Rather than being the man of action that I had been previously led to believe of him, it is apparent that Fortinbras has been waiting 30 years to get the revenge he seeks (see the Grave-digger’s calculation in V,i,164). (Thirty years! Hamlet would actually appear positively speedy by comparison!) Of course, Claudius scoffs at the idea that Fortinbras has waited until Denmark is “disjoint and out of frame” (I,ii,20), but the king is wrong and both Hamlet and Fortinbras accurately recognize that there is “some strange eruption to the state” (I,i,80), that “something is rotten in the state of Denmark” (I,iv,99), and that “the time is out of joint” (I,v,206).

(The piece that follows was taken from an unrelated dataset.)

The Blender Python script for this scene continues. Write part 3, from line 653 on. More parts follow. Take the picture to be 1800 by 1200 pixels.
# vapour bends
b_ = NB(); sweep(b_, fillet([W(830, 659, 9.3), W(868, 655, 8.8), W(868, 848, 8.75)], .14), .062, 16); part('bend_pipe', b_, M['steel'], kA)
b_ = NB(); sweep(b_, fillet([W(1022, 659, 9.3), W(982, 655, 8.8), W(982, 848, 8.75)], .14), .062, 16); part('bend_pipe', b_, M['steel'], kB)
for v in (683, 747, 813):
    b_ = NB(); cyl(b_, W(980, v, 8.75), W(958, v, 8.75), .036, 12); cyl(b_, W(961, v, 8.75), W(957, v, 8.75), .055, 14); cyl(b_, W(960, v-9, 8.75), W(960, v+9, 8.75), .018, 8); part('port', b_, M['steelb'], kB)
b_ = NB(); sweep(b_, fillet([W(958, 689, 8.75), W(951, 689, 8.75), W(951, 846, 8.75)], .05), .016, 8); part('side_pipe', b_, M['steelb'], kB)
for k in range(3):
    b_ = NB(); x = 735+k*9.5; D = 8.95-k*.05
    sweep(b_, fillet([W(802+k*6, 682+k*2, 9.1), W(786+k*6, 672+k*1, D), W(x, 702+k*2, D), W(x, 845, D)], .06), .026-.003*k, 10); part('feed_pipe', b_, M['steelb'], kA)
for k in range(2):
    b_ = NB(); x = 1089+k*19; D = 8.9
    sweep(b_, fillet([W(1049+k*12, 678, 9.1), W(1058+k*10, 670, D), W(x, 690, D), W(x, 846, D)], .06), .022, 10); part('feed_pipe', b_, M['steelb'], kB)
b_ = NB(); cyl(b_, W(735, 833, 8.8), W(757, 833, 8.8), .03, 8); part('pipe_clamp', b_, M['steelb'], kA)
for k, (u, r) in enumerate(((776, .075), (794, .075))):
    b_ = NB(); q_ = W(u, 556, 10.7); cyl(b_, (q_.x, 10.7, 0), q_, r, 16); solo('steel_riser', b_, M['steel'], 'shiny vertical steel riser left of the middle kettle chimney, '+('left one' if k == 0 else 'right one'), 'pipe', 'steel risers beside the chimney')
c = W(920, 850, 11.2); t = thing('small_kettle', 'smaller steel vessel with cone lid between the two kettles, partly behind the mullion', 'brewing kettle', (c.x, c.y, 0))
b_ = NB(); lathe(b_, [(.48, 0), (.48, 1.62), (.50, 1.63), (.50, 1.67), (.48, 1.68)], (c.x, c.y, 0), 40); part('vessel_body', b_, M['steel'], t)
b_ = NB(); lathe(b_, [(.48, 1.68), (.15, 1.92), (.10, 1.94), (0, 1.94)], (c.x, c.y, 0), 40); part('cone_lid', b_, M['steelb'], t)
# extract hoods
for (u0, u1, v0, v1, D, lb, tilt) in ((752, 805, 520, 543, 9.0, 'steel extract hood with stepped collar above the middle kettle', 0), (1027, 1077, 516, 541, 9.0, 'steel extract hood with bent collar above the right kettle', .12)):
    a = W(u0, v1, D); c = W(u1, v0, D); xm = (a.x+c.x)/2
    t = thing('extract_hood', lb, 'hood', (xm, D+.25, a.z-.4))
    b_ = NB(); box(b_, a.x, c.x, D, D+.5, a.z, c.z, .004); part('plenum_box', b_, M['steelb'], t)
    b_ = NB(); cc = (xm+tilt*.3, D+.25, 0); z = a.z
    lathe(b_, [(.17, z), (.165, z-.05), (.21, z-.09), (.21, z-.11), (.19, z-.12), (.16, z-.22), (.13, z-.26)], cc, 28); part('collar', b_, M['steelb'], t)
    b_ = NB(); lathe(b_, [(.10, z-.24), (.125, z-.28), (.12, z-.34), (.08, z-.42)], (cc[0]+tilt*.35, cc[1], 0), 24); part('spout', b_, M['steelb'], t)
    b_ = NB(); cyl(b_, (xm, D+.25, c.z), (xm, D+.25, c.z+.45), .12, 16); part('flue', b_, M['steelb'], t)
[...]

I believe the Prince of Norway is as wildly popular there as Hamlet is in Denmark. We are told of Hamlet about “the great love the general gender bear him” (IV,vii,20) and about Fortinbras that he is able to, in secret and illegally, raise an army of outlaws, “a list of lawless resolutes” (I,i,109). However, Fortinbras is easily distracted. When Claudius writes a letter to Old Norway, Fortinbras recycles his Danish scheme as a Polish expedition.

Ultimately, of course, it is Hamlet’s actions that litter the stage with corpses and allow Fortinbras to slide onto a vacant throne. Still, Hamlet has recognized in Fortinbras a kindred spirit, and ‘gives him his dying voice’ (V,ii,375), approving of Fortinbras ruling in Denmark. For his part, Fortinbras requites Hamlet’s praise and says of the dead Danish prince, “For he was likely, had he been put on, / To have proved most royally” (V,ii,421).

Indeed that should be Fortinbras’ hope: for he is incapable of governing in any manner different from Hamlet; they are simply too identical, and Fortinbras should hope that it is a royal disposition he himself possesses.